Ya se ha transformado en una actividad habitual y desordenada, rebelde y sediciosa, las acciones gremiales que no solo comprenden al trabajador común sino a los artistas. Primero fueron los del Teatro Colón y luego, como broche final, un grupo reducido pero iracundo de bailarines que participaron en el espectáculo central de la Fiesta de la Vendimia, en Mendoza, el que no pudo ser reeditado el domingo y lunes siguiente por los reclamos efectuados a la organización del evento y las medidas que se tomaron para evitar que el conflicto se mayor.

No es casual esta reacción ya que lleva raíces profundas de una contrariedad manifiesta que a veces nos hace pensar que la protesta iguala los niveles culturales y sociales.

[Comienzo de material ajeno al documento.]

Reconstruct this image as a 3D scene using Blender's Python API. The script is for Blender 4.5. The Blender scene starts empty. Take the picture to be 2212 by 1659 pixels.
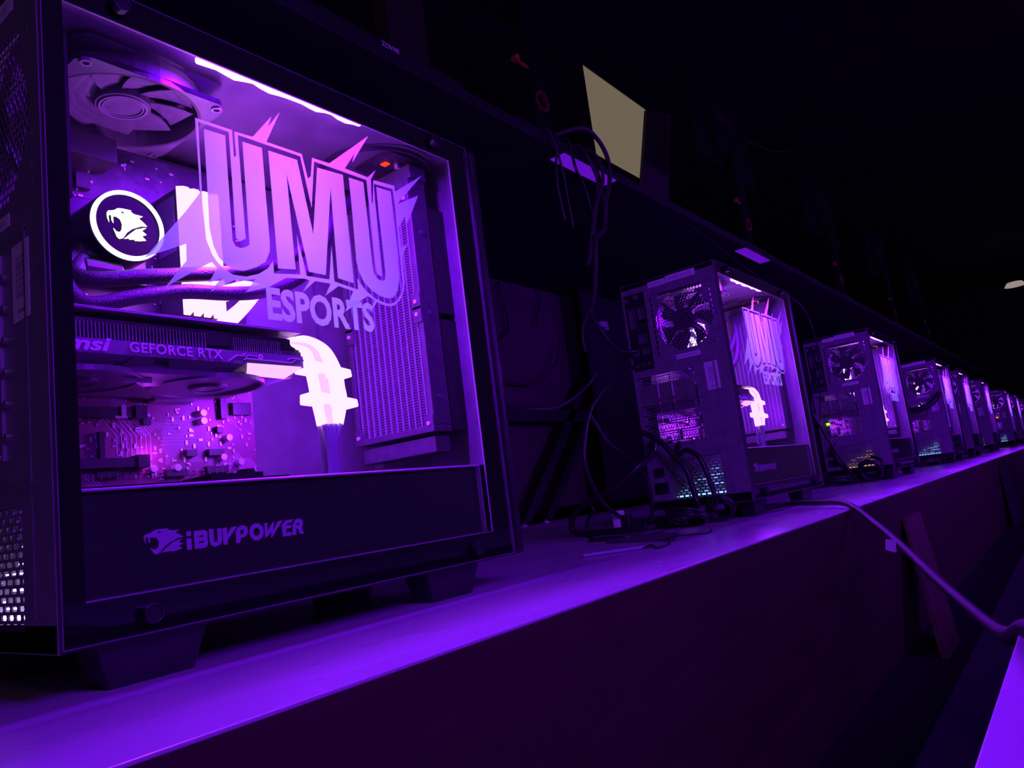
import bpy, math, random
from mathutils import Vector, Matrix

random.seed(7)
S = bpy.context.scene
COL = S.collection
PI = math.pi

# ------------------------------------------------------------------ camera
cd = bpy.data.cameras.new('camera')
cam = bpy.data.objects.new('camera', cd)
COL.objects.link(cam)
right = Vector((0.6046325, -0.78649112, -0.12590177))
up = Vector((-0.04432636, -0.19104833, 0.98057927))
fwd = Vector((0.79527021, 0.58730933, 0.15037632))
mw = Matrix((right, up, -fwd)).transposed().to_4x4()
mw.translation = Vector((-0.21194, -0.49208, 0.08363))
cam.matrix_world = mw
cd.sensor_width = 36.0
cd.lens = 1636.12 / 2212 * 36.0
cd.clip_start = 0.02
S.camera = cam

# ------------------------------------------------------------------ world, exposure
S.view_settings.view_transform = 'Standard'
S.view_settings.look = 'None'
S.view_settings.gamma = 1.0
S.view_settings.use_curve_mapping = False
S.view_settings.exposure = 0.0
W = bpy.data.worlds.new('dark_room')
S.world = W
W.use_nodes = True
bg = W.node_tree.nodes['Background']
bg.inputs[0].default_value = (0.42, 0.11, 1.0, 1)
bg.inputs[1].default_value = 0.085

VIOLET = (0.195, 0.0008, 1.0)
PINKISH = (0.48, 0.06, 1.0)


def area_lamp(name, loc, target, sx, sy, power, color, parent=None):
    ld = bpy.data.lights.new(name, 'AREA')
    ld.shape = 'RECTANGLE'
    ld.size, ld.size_y = sx, sy
    ld.energy = power
    ld.color = color
    o = bpy.data.objects.new(name, ld)
    COL.objects.link(o)
    o.location = loc
    d = Vector(target) - Vector(loc)
    o.rotation_euler = d.to_track_quat('-Z', 'Y').to_euler()
    if parent:
        o.parent = parent
    return o


def point_lamp(name, loc, radius, power, color, parent=None):
    ld = bpy.data.lights.new(name, 'POINT')
    ld.shadow_soft_size = radius
    ld.energy = power
    ld.color = color
    o = bpy.data.objects.new(name, ld)
    COL.objects.link(o)
    o.location = loc
    if parent:
        o.parent = parent
    return o


# glow of the towers that stand on the opposite bench, and the dim warm house light
for _x, _p in ((0.08, 9.5), (1.75, 8.0), (2.9, 8.0), (5.4, 8.0)):
    area_lamp('opposite_row_glow', (_x, -0.86, 0.55), (_x + 0.35, 0.0, 0.15), 0.30, 0.34, _p, VIOLET)
area_lamp('house_light', (-2.0, -2.5, 2.6), (1.5, 1.0, 0.3), 1.5, 0.5, 2.5, (1.0, 0.62, 0.36))

# ------------------------------------------------------------------ materials


def mat(name, color, rough=0.5, metal=0.0, spec=0.5, emit=None, strength=0.0):
    m = bpy.data.materials.new(name)
    m.use_nodes = True
    b = m.node_tree.nodes['Principled BSDF']
    b.inputs['Base Color'].default_value = (*color, 1)
    b.inputs['Roughness'].default_value = rough
    b.inputs['Metallic'].default_value = metal
    b.inputs['Specular IOR Level'].default_value = spec
    if emit:
        b.inputs['Emission Color'].default_value = (*emit, 1)
        b.inputs['Emission Strength'].default_value = strength
    return m


def noise_mix(m, c1, c2, scale=20, stretch=(1, 1, 1), rough=None, bump=0.0, detail=4, lo=0.35, hi=0.65):
    nt = m.node_tree
    b = nt.nodes['Principled BSDF']
    tc = nt.nodes.new('ShaderNodeTexCoord')
    mp = nt.nodes.new('ShaderNodeMapping')
    mp.inputs['Scale'].default_value = stretch
    nz = nt.nodes.new('ShaderNodeTexNoise')
    nz.inputs['Scale'].default_value = scale
    nz.inputs['Detail'].default_value = detail
    nt.links.new(tc.outputs['Object'], mp.inputs['Vector'])
    nt.links.new(mp.outputs['Vector'], nz.inputs['Vector'])
    cr = nt.nodes.new('ShaderNodeValToRGB')
    cr.color_ramp.elements[0].position = lo
    cr.color_ramp.elements[0].color = (*c1, 1)
    cr.color_ramp.elements[1].position = hi
    cr.color_ramp.elements[1].color = (*c2, 1)
    nt.links.new(nz.outputs['Fac'], cr.inputs['Fac'])
    nt.links.new(cr.outputs['Color'], b.inputs['Base Color'])
    if rough:
        mr = nt.nodes.new('ShaderNodeMapRange')
        mr.inputs['From Min'].default_value = lo
        mr.inputs['From Max'].default_value = hi
        mr.inputs['To Min'].default_value = rough[0]
        mr.inputs['To Max'].default_value = rough[1]
        nt.links.new(nz.outputs['Fac'], mr.inputs['Value'])
        nt.links.new(mr.outputs['Result'], b.inputs['Roughness'])
    if bump:
        bp = nt.nodes.new('ShaderNodeBump')
        bp.inputs['Strength'].default_value = bump
        bp.inputs['Distance'].default_value = 0.002
        nt.links.new(nz.outputs['Fac'], bp.inputs['Height'])
        nt.links.new(bp.outputs['Normal'], b.inputs['Normal'])
    return m


def glow(name, color, strength):
    m = bpy.data.materials.new(name)
    m.use_nodes = True
    nt = m.node_tree
    nt.nodes.remove(nt.nodes['Principled BSDF'])
    e = nt.nodes.new('ShaderNodeEmission')
    e.inputs['Color'].default_value = (*color, 1)
    e.inputs['Strength'].default_value = strength
    nt.links.new(e.outputs[0], nt.nodes['Material Output'].inputs[0])
    return m


MT = {}
MT['steel'] = noise_mix(mat('black_painted_steel', (.03, .03, .033), .42), (.024, .024, .026), (.036, .036, .04), 60, rough=(.38, .5), bump=.05)
MT['plastic'] = noise_mix(mat('black_plastic', (.012, .012, .013), .35), (.010, .010, .011), (.015, .015, .016), 90, bump=.05)
MT['shroud'] = noise_mix(mat('shroud_black', (.016, .016, .017), .28), (.014, .014, .015), (.019, .019, .02), 40)
MT['inner'] = noise_mix(mat('interior_steel', (.13, .13, .14), .4), (.115, .115, .12), (.15, .15, .16), 30, rough=(.33, .45))
MT['grey'] = noise_mix(mat('dark_grey_plastic', (.11, .11, .12), .4), (.1, .1, .11), (.13, .13, .14), 50)
MT['fin'] = noise_mix(mat('fin_aluminium', (.3, .3, .32), .35, .4), (.26, .26, .28), (.34, .34, .36), 60)
MT['rad'] = noise_mix(mat('radiator_black', (.07, .07, .075), .4), (.06, .06, .065), (.085, .085, .09), 120, bump=.1)
MT['radline'] = mat('radiator_channel', (.25, .25, .27), .35)
MT['silver'] = noise_mix(mat('brushed_silver', (.6, .6, .6), .3, .8), (.55, .55, .55), (.65, .65, .65), 40)
MT['brass'] = noise_mix(mat('warm_metal', (.6, .45, .25), .35, .8), (.55, .4, .22), (.65, .5, .3), 40)
MT['bright'] = mat('pale_armor', (.75, .75, .78), .3)
MT['armor'] = noise_mix(mat('gunmetal_armor', (.16, .16, .17), .35), (.14, .14, .15), (.18, .18, .19), 30)
MT['print'] = mat('pale_print', (.55, .55, .57), .5)
MT['softprint'] = mat('soft_print', (.42, .30, .5), .5)
MT['label'] = noise_mix(mat('paper_label', (.85, .83, .82), .6), (.82, .8, .79), (.88, .86, .85), 60)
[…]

Tan justos son los reclamos de unos y de otros pero las formas elegidas que siembran contrariedad en el público que asiste a estos espectáculos, con la esperanza de ver belleza, gracia, don y talento, no pueden ser ignorados. El respeto al público por parte de los artistas es uno de los mandamientos supremos que no debe ser transgredido bajo ninguna circunstancia. Existen otros momentos y ámbitos, antes o después del espectáculo, para los planteos, pero durante la presentación el artista se debe a su público incondicionalmente y debe lograr la comunión con éste, pero solamente con el objetivo de expresar su arte y obtener la aprobación.

Cuando del grito y los brazos caídos se pasa a arrojar elementos contundentes contra los organizadores, estamos bajando de categorías de educación, cortesía y formas poco tradicionales de alentar el arte, quizá uno de los caminos que nos alegra la vida.

La decepción no debe ser la marca de los pueblos y si la insatisfacción existe, debe ser manifestada oportunamente no cuando se halla reunido el público expectante.

Si el grupo es el mismo y repite sus acciones hay que tomar medidas severas porque con los turistas y el auditorio en general no puede haber una ruptura de valores éticos y estéticos.

Existen lugares y ocasiones donde hacer valer los derechos. Manifestarse con violencia pone a los ojos del mundo una imagen de una Argentina equivocada, vacilante, oscura, que nos retrotrae a épocas pretéritas y da extremo poder a los sindicatos.

Imponerle reglas y límites no es nocivo: señala el camino de la corrección para que las acciones se concreten y embellezcan los ámbitos donde nadie ni nada puede ensombrecer.

La tarea sindical debe ser clara y no una utopía hipócrita llena de apariencias.